*WHAT YOU WILL DO*. Output the material below unchanged, apart from leaving out the pictures.

** Begin **

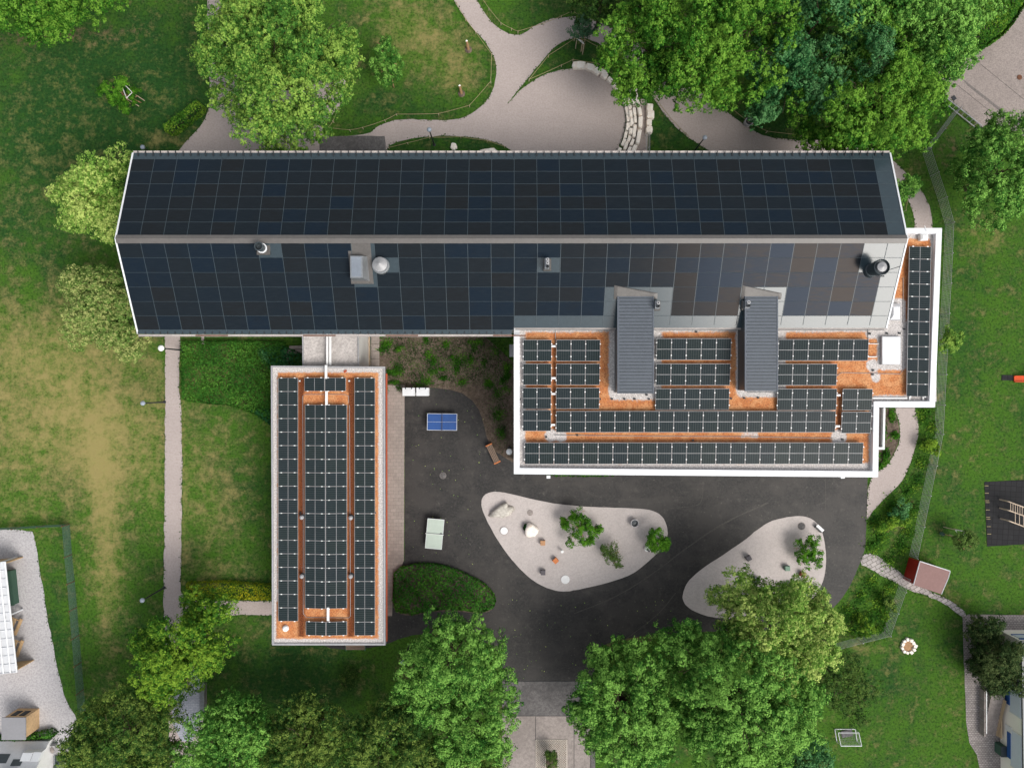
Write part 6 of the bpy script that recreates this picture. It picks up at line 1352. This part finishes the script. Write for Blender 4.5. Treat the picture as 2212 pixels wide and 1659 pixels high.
hedge("hedge", "big rounded olive-green clipped bush at the top right corner", "hedge", [(2085, -60), (2078, 0), (2076, 60), (2088, 86), (2110, 94), (2140, 92), (2175, 70), (2200, 40), (2225, 0), (2230, -60)], 2.6, "hedge", 260, .10, 17, zt=2.2, round_=2.0, bumpy=.12, tint_noise=.2)
hedge("hedge", "thin strip of plants under the white south parapet", "hedge", [(1178, 1000), (1325, 1003), (1325, 1028), (1290, 1030), (1200, 1029), (1178, 1024)], .5, "shrub", 60, .09, 18, round_=.2)
# weeds and undergrowth: nobody could count them
def weeds(name, label_kind, blobs, leaf, n, size, h, seed):
    rng = np.random.default_rng(seed); X = []
    for x, y, rx, ry, w_ in blobs:
        k = int(n * w_); a = rng.normal(0, .5, (k, 2)); p = P(x, y); X.append(np.stack([p.x + a[:, 0] * rx * S(), p.y + a[:, 1] * ry * S(), rng.uniform(.04, h, k) * np.exp(-(a ** 2).sum(1))], 1))
    X = np.concatenate(X)
    if label_kind: X = np.array([q for q in X if label_kind(*q[:2])])
    X[:, 2] = np.maximum(X[:, 2], .035)
    N = np.stack([rng.normal(0, .6, len(X)), rng.normal(0, .6, len(X)), np.full(len(X), .8)], 1)
    T = .5 + .3 * np.sin(X[:, 0] * 2.3) * np.sin(X[:, 1] * 2.7) + rng.uniform(-.3, .3, len(X))
    return tag(leaf_mesh(name, LF[leaf], X, N, size * rng.uniform(.6, 1.3, len(X)), T, rng, None, (0, 0, 0)), kind="stuff")
rw = random.Random(5); bl = []
for k in range(46):
    x, y = rw.uniform(822, 1106), rw.uniform(735, 850 if rw.random() < .8 else 990)
    if y > 845 and x < 1045: continue
    bl.append((x, y, rw.uniform(5, 14), rw.uniform(5, 12), rw.uniform(.3, 1.0)))
bl += [(1000, 780, 26, 20, 1.6), (1075, 895, 14, 16, 1.2), (1082, 935, 12, 14, 1.0), (835, 745, 16, 20, 1.3), (1075, 850, 12, 12, .6), (860, 795, 14, 18, .8)]
weeds("weeds", None, [(860 + 31 * (k % 8), 745 + 32 * (k // 8), 26, 26, 1) for k in range(24)] + [(1075, 870, 25, 50, 2), (1085, 930, 16, 40, 1)], "dark", 300, .05, .12, 20)
weeds("weeds", None, bl, "shrub", 260, .055, .32, 21)
gl = [(x, y, 18, 18, .6) for x, y in ((1890, 1130), (1930, 1120), (1945, 1100), (1960, 1060), (1900, 1160), (1960, 1150), (1945, 1180), (1885, 1180), (1990, 1000), (2005, 960), (2015, 925), (1995, 905), (2000, 880), (1920, 1210), (1980, 1040), (1925, 1090), (1970, 1100), (1860, 1290), (1880, 1260), (1900, 1290), (1920, 1270), (1850, 1330), (1880, 1330), (1910, 1330), (1840, 1360), (1870, 1370), (1900, 1360), (1905, 1310), (1830, 1320))]
weeds("undergrowth", None, gl, "hedge", 400, .085, .40, 22)
weeds("undergrowth", None, [(1905, 935, 10, 20, .9), (1912, 985, 10, 16, .9), (1925, 900, 8, 14, .5), (1932, 940, 9, 9, .5), (1900, 1005, 8, 8, .4)], "shrub", 320, .10, .4, 23)
small("shrub", "pale green wild shrub on the rough strip beside the wire fence, upper one", [(1946, 1100, 14, .8, .5), (1938, 1108, 11, .7, .4)], "teal", 1.0, .10, cat="shrub", h0=.1)
small("shrub", "yellowish wild shrub on the rough strip below the pale one", [(1930, 1130, 13, .7, .4), (1955, 1128, 11, .6, .4), (1905, 1140, 10, .6, .3)], "hedge", 1.0, .10, cat="shrub", h0=.1)
small("shrub", "leafy wild shrub at the bend of the wire fence among undergrowth", [(1868, 1353, 15, .9, .5), (1885, 1358, 10, .8, .4)], "hedge", 1.0, .10, cat="shrub", h0=.1)
small("shrub", "dry yellow-green shrub against the wire fence below the play shed", [(1917, 1300, 11, .8, .4), (1925, 1310, 8, .7, .4)], "olive", .9, .10, cat="shrub", h0=.1)
small("shrub", "tufted wild shrub reaching over the wire fence by the porch", [(2010, 960, 13, .9, .4), (2022, 972, 9, .8, .4), (2000, 968, 10, .8, .4)], "hedge", .8, .10, cat="shrub", h0=.1)
# blades creeping over the edges of the gravel
rng = np.random.default_rng(55); X = []
for p in FRINGE:
    for a, b in zip(p, p[1:] + p[:1]):
        if abs(a[0]) > 50 or abs(a[1]) > 38: continue
        L = math.hypot(b[0] - a[0], b[1] - a[1]); k = rng.poisson(L * 9 * rng.uniform(.2, 1.6)); t = rng.uniform(0, 1, k); o = rng.normal(0, .07, (k, 2))
        X.append(np.stack([a[0] + (b[0] - a[0]) * t + o[:, 0], a[1] + (b[1] - a[1]) * t + o[:, 1], rng.uniform(.02, .06, k)], 1))
X = np.concatenate(X); N = np.stack([rng.normal(0, .5, len(X)), rng.normal(0, .5, len(X)), np.ones(len(X))], 1)
tag(leaf_mesh("grass_fringe", LF["dark"], X, N, .075 * rng.uniform(.5, 1.3, len(X)), rng.uniform(.2, .9, len(X)), rng, None, (0, 0, 0)), kind="stuff")
# fallen leaves on the asphalt
rng = np.random.default_rng(77); X = []
for k in range(90):
    x, y = rng.uniform(1080, 1500), rng.uniform(1290, 1470)
    if y > 1370 and x > 1290: continue
    p = P(x, y); X.append((p.x, p.y, .03))
for k in range(60):
    p = P(rng.uniform(890, 1050), rng.uniform(870, 1220)); X.append((p.x, p.y, .03))
X = np.array(X); N = np.stack([rng.normal(0, .2, len(X)), rng.normal(0, .2, len(X)), np.ones(len(X))], 1)
tag(leaf_mesh("fallen_leaves", LF["lime"], X, N, .055 * rng.uniform(.5, 1.2, len(X)), rng.uniform(.3, 1, len(X)), rng, None, (0, 0, 0)), kind="stuff")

** End **

*FINISHED EXERCISE*.
Write part 6 of the bpy script that recreates this picture. It picks up at line 1352. This part finishes the script. Write for Blender 4.5. Treat the picture as 2212 pixels wide and 1659 pixels high.
hedge("hedge", "big rounded olive-green clipped bush at the top right corner", "hedge", [(2085, -60), (2078, 0), (2076, 60), (2088, 86), (2110, 94), (2140, 92), (2175, 70), (2200, 40), (2225, 0), (2230, -60)], 2.6, "hedge", 260, .10, 17, zt=2.2, round_=2.0, bumpy=.12, tint_noise=.2)
hedge("hedge", "thin strip of plants under the white south parapet", "hedge", [(1178, 1000), (1325, 1003), (1325, 1028), (1290, 1030), (1200, 1029), (1178, 1024)], .5, "shrub", 60, .09, 18, round_=.2)
# weeds and undergrowth: nobody could count them
def weeds(name, label_kind, blobs, leaf, n, size, h, seed):
    rng = np.random.default_rng(seed); X = []
    for x, y, rx, ry, w_ in blobs:
        k = int(n * w_); a = rng.normal(0, .5, (k, 2)); p = P(x, y); X.append(np.stack([p.x + a[:, 0] * rx * S(), p.y + a[:, 1] * ry * S(), rng.uniform(.04, h, k) * np.exp(-(a ** 2).sum(1))], 1))
    X = np.concatenate(X)
    if label_kind: X = np.array([q for q in X if label_kind(*q[:2])])
    X[:, 2] = np.maximum(X[:, 2], .035)
    N = np.stack([rng.normal(0, .6, len(X)), rng.normal(0, .6, len(X)), np.full(len(X), .8)], 1)
    T = .5 + .3 * np.sin(X[:, 0] * 2.3) * np.sin(X[:, 1] * 2.7) + rng.uniform(-.3, .3, len(X))
    return tag(leaf_mesh(name, LF[leaf], X, N, size * rng.uniform(.6, 1.3, len(X)), T, rng, None, (0, 0, 0)), kind="stuff")
rw = random.Random(5); bl = []
for k in range(46):
    x, y = rw.uniform(822, 1106), rw.uniform(735, 850 if rw.random() < .8 else 990)
    if y > 845 and x < 1045: continue
    bl.append((x, y, rw.uniform(5, 14), rw.uniform(5, 12), rw.uniform(.3, 1.0)))
bl += [(1000, 780, 26, 20, 1.6), (1075, 895, 14, 16, 1.2), (1082, 935, 12, 14, 1.0), (835, 745, 16, 20, 1.3), (1075, 850, 12, 12, .6), (860, 795, 14, 18, .8)]
weeds("weeds", None, [(860 + 31 * (k % 8), 745 + 32 * (k // 8), 26, 26, 1) for k in range(24)] + [(1075, 870, 25, 50, 2), (1085, 930, 16, 40, 1)], "dark", 300, .05, .12, 20)
weeds("weeds", None, bl, "shrub", 260, .055, .32, 21)
gl = [(x, y, 18, 18, .6) for x, y in ((1890, 1130), (1930, 1120), (1945, 1100), (1960, 1060), (1900, 1160), (1960, 1150), (1945, 1180), (1885, 1180), (1990, 1000), (2005, 960), (2015, 925), (1995, 905), (2000, 880), (1920, 1210), (1980, 1040), (1925, 1090), (1970, 1100), (1860, 1290), (1880, 1260), (1900, 1290), (1920, 1270), (1850, 1330), (1880, 1330), (1910, 1330), (1840, 1360), (1870, 1370), (1900, 1360), (1905, 1310), (1830, 1320))]
weeds("undergrowth", None, gl, "hedge", 400, .085, .40, 22)
weeds("undergrowth", None, [(1905, 935, 10, 20, .9), (1912, 985, 10, 16, .9), (1925, 900, 8, 14, .5), (1932, 940, 9, 9, .5), (1900, 1005, 8, 8, .4)], "shrub", 320, .10, .4, 23)
small("shrub", "pale green wild shrub on the rough strip beside the wire fence, upper one", [(1946, 1100, 14, .8, .5), (1938, 1108, 11, .7, .4)], "teal", 1.0, .10, cat="shrub", h0=.1)
small("shrub", "yellowish wild shrub on the rough strip below the pale one", [(1930, 1130, 13, .7, .4), (1955, 1128, 11, .6, .4), (1905, 1140, 10, .6, .3)], "hedge", 1.0, .10, cat="shrub", h0=.1)
small("shrub", "leafy wild shrub at the bend of the wire fence among undergrowth", [(1868, 1353, 15, .9, .5), (1885, 1358, 10, .8, .4)], "hedge", 1.0, .10, cat="shrub", h0=.1)
small("shrub", "dry yellow-green shrub against the wire fence below the play shed", [(1917, 1300, 11, .8, .4), (1925, 1310, 8, .7, .4)], "olive", .9, .10, cat="shrub", h0=.1)
small("shrub", "tufted wild shrub reaching over the wire fence by the porch", [(2010, 960, 13, .9, .4), (2022, 972, 9, .8, .4), (2000, 968, 10, .8, .4)], "hedge", .8, .10, cat="shrub", h0=.1)
# blades creeping over the edges of the gravel
rng = np.random.default_rng(55); X = []
for p in FRINGE:
    for a, b in zip(p, p[1:] + p[:1]):
        if abs(a[0]) > 50 or abs(a[1]) > 38: continue
        L = math.hypot(b[0] - a[0], b[1] - a[1]); k = rng.poisson(L * 9 * rng.uniform(.2, 1.6)); t = rng.uniform(0, 1, k); o = rng.normal(0, .07, (k, 2))
        X.append(np.stack([a[0] + (b[0] - a[0]) * t + o[:, 0], a[1] + (b[1] - a[1]) * t + o[:, 1], rng.uniform(.02, .06, k)], 1))
X = np.concatenate(X); N = np.stack([rng.normal(0, .5, len(X)), rng.normal(0, .5, len(X)), np.ones(len(X))], 1)
tag(leaf_mesh("grass_fringe", LF["dark"], X, N, .075 * rng.uniform(.5, 1.3, len(X)), rng.uniform(.2, .9, len(X)), rng, None, (0, 0, 0)), kind="stuff")
# fallen leaves on the asphalt
rng = np.random.default_rng(77); X = []
for k in range(90):
    x, y = rng.uniform(1080, 1500), rng.uniform(1290, 1470)
    if y > 1370 and x > 1290: continue
    p = P(x, y); X.append((p.x, p.y, .03))
for k in range(60):
    p = P(rng.uniform(890, 1050), rng.uniform(870, 1220)); X.append((p.x, p.y, .03))
X = np.array(X); N = np.stack([rng.normal(0, .2, len(X)), rng.normal(0, .2, len(X)), np.ones(len(X))], 1)
tag(leaf_mesh("fallen_leaves", LF["lime"], X, N, .055 * rng.uniform(.5, 1.2, len(X)), rng.uniform(.3, 1, len(X)), rng, None, (0, 0, 0)), kind="stuff")